Section 92 of the Indian Evidence Act, 1872 directs exclusion of evidence or oral agreement as to the terms of any contract. But, under the first proviso to Section 92 any fact that may invalidate any document, such as fraud, intimidation, illegality, want of due execution can be led into evidence. It permits the plaintiff to assert that the document was never intended to be acted upon and the document is a sham. But, such question arises only when one party asserts that there has been a different transaction altogether than what is recorded in the document. Oral evidence is admissible in law for that purpose. [See: Placido Francisco Pinto
v. Jose Francisco Pinto, 2021 SCC OnLine SC 842. Referred: Smt. Gangabai v. Smt. Chhabubai (1982) 1 SCC 4, and Roop Kumar v. Mohan Thedani, (2003) 6 SCC 595].

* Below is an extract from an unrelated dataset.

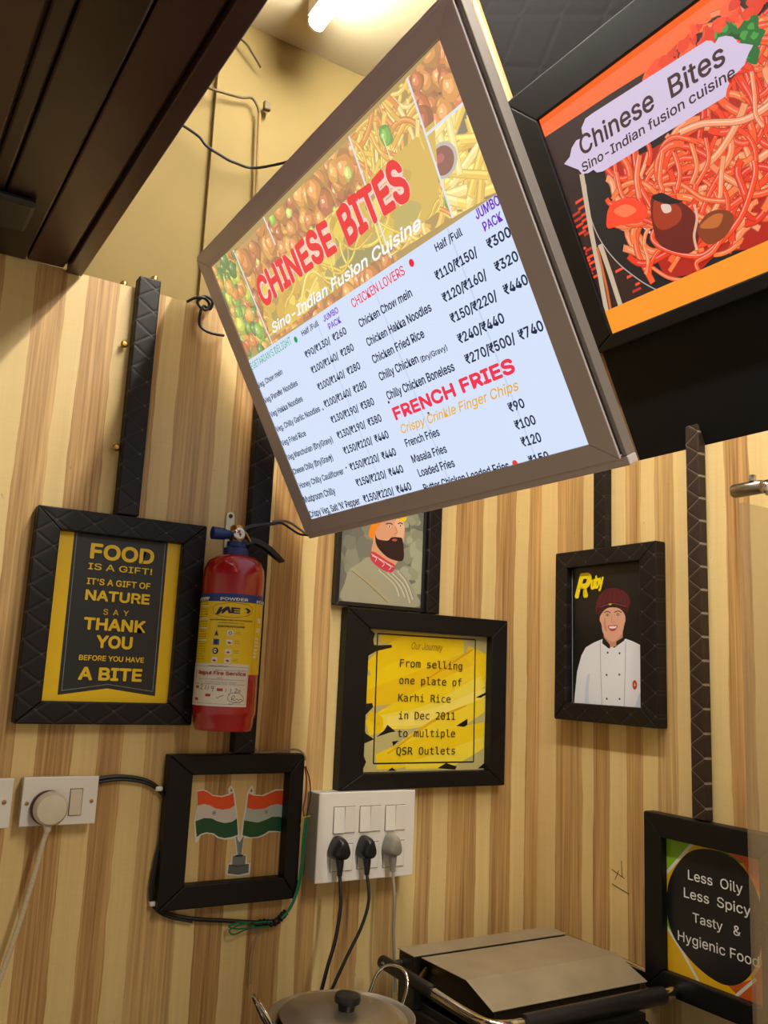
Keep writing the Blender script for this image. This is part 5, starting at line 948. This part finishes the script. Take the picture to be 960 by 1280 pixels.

Section 92 of the Evidence Act reads as under:

  • “92. Exclusion of evidence or oral agreement. – When the terms of any such contract, grant or other disposition of property, or any matter required by law to be reduced to the form of a document, have been proved according to the last section, no evidence of any oral agreement or statement shall be admitted, as between the parties to any such instrument or their representatives in interest, for the purpose of contradicting, varying, adding to, or subtracting from, its terms:
  • Proviso (1).—Any fact may be proved which would invalidate any document, or which would entitle any person to any decree or order relating thereto; such as fraud, intimidation, illegality, want of due execution, want of capacity in any contracting party, want or failure of consideration, or mistake in fact or law.”

In Roop Kumar it is held as follows:

  • “22. This Court in Gangabai v. Chhabubai [(1982) 1 SCC 4 : AIR 1982 SC 20] and Ishwar Dass Jain v. Sohan Lal [(2000) 1 SCC 434 : AIR 2000 SC 426] with reference to Section 92(1) held that it is permissible to a party to a deed to contend that the deed was not intended to be acted upon, but was only a sham document. The bar arises only when the document is relied upon and its terms are sought to be varied and contradicted. Oral evidence is admissible to show that document executed was never intended to operate as an agreement but that some other agreement altogether, not recorded in the document, was entered into between the parties.”